Source data =
________
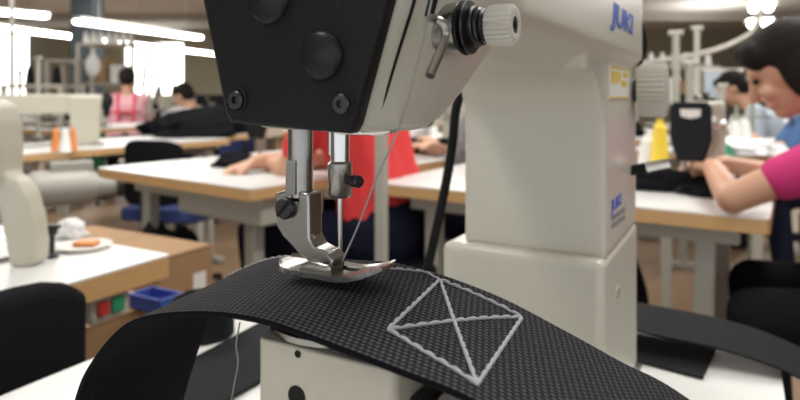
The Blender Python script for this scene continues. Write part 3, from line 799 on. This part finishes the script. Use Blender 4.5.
heap('cloth_bundle', 'black cloth bundle on the floor under the table of the person in red', Vector((-.74, 1.97, 0)), (.14, .15, .62), M['fabric'], 51, cat='bundle')
heap('cloth_bundle', 'black cloth bundle on the floor under the table of the woman in raspberry pink', Vector((.57, 1.58, 0)), (.10, .11, .60), M['fabric'], 57, cat='bundle')

# --- table B (left back) and its machine, motor, cones
tB = table('sewing_table', 'white sewing table with plywood edge and motor beneath, left background', Vector((-1.60, 2.55, 0)), .62, 1.15, -R(34))
q = Vector((-1.42, 2.98, TZ))
bgmachine('sewing_machine', 'big cream sewing machine on the left background table, behind the orange and white cones', Vector((-1.85, 2.90, TZ)), -R(62))
mo = empty('motor', P(72, 187, 2.62), -R(62), 'grey clutch motor hanging under the left background table', 'motor')
b = MB(); b.lathe((0, -.17, 0), (0, 1, 0), [(0, .02), (0, .055), (.02, .07), (.05, .075), (.22, .075), (.25, .068), (.27, .05), (.34, .045), (.34, 0)], 24); b.build('housing', M['motor'], mo)
b = MB(); b.bx(-.03, .03, -.08, .08, .06, TZ-.034-mo.location.z); b.build('bracket', M['motor'], mo, bevel=.005)
b = MB(); b.lathe((0, .17, 0), (0, 1, 0), [(0, .05), (.01, .055), (.03, .055), (.03, 0)], 20); b.build('pulley', M['darksteel'], mo)
for loc, rz_m, lb in (((-.60, 2.40, .64), -TH, 'grey clutch motor under the table of the person in red'), ((.50, 1.86, .64), -TH, 'grey clutch motor under the table of the woman in raspberry pink')):
    dup(mo, loc, rz_m, lb)
for i, (px, Y, m, lb, r) in enumerate(((56, 2.72, 'orange', 'orange thread cone on the left background table', .020), (65, 2.66, 'wcone', 'white thread cone between the orange cones on the left background table', .024), (73, 2.74, 'orange', 'right orange thread cone on the left background table', .018))):
    cone('thread_cone', (P(px, 150, Y).x, Y, TZ), M[m], lb, r, .105)

# --- the far rows: tables with machines
base_t = None
def ftable(px, Y, label, dx=.62, dy=1.2):
    global base_t
    p = P(px, 0, Y)
    if base_t is None:
        base_t = table('sewing_table', label, (p.x, p.y), dx, dy, -TH, group='far sewing tables'); return base_t
    return dup(base_t, (p.x, p.y, 0), -TH, label, 'far sewing tables')
ftable(210.0, 3.671, 'far white table under the heap of black fabric')
ftable(60, 4.3, 'far white table at left behind the cream machine')
ftable(310.0, 4.855, 'far white table behind the white fabric at left centre')
ftable(458, 2.62, 'far white table with plywood edge seen between the pole and the column')
ftable(795, 2.5, 'far white table behind the woman in raspberry pink')
ftable(752, 4.3, 'far white table below the paper notice at right')
ftable(638.9, 3.446, 'far white table just right of the column')
ftable(20, 6.2, 'far white table under the left window')
ftable(165, 6.6, 'far white table under the middle window')
ftable(300, 6.4, 'far white table hidden behind the black face plate')
ftable(420, 5.0, 'far white table below the bright tube by the column')
ftable(800, 5.4, 'farthest white table at the right')

mF = None
def fm(px, Y, label, back=.25, rz=0, dark=False, off=0):
    global mF
    p = P(px, 0, Y); p.z = TZ
    if mF is None:
        mF = bgmachine('sewing_machine', label, p, -TH+rz, group='far sewing machines'); return
    dup(mF, p, -TH+rz, label, 'far sewing machines', remat={'body': M['dark']} if dark else ({'face_plate': M['beige2']} if off else None))
def onrow(px, Y, d, e): # point on a table given its near corner: d along -x, e along +y
    p = P(px, 0, Y)-V*d+U*e; p.z = TZ; return p
def fmt(corner, d, e, label, rz=0, dark=False, off=0):
    global mF
    p = onrow(*corner, d, e)
    if mF is None:
        mF = bgmachine('sewing_machine', label, p, -TH+rz, group='far sewing machines'); return
    dup(mF, p, -TH+rz, label, 'far sewing machines', remat={'body': M['dark']} if dark else ({'face_plate': M['beige2']} if off else None))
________
Problem details = Repeat only what lies between the start of the data and the end of the line containing "M['fabric'], 57, cat='bundle')", exactly, with pictures left out.

Exercise result =
The Blender Python script for this scene continues. Write part 3, from line 799 on. This part finishes the script. Use Blender 4.5.
heap('cloth_bundle', 'black cloth bundle on the floor under the table of the person in red', Vector((-.74, 1.97, 0)), (.14, .15, .62), M['fabric'], 51, cat='bundle')
heap('cloth_bundle', 'black cloth bundle on the floor under the table of the woman in raspberry pink', Vector((.57, 1.58, 0)), (.10, .11, .60), M['fabric'], 57, cat='bundle')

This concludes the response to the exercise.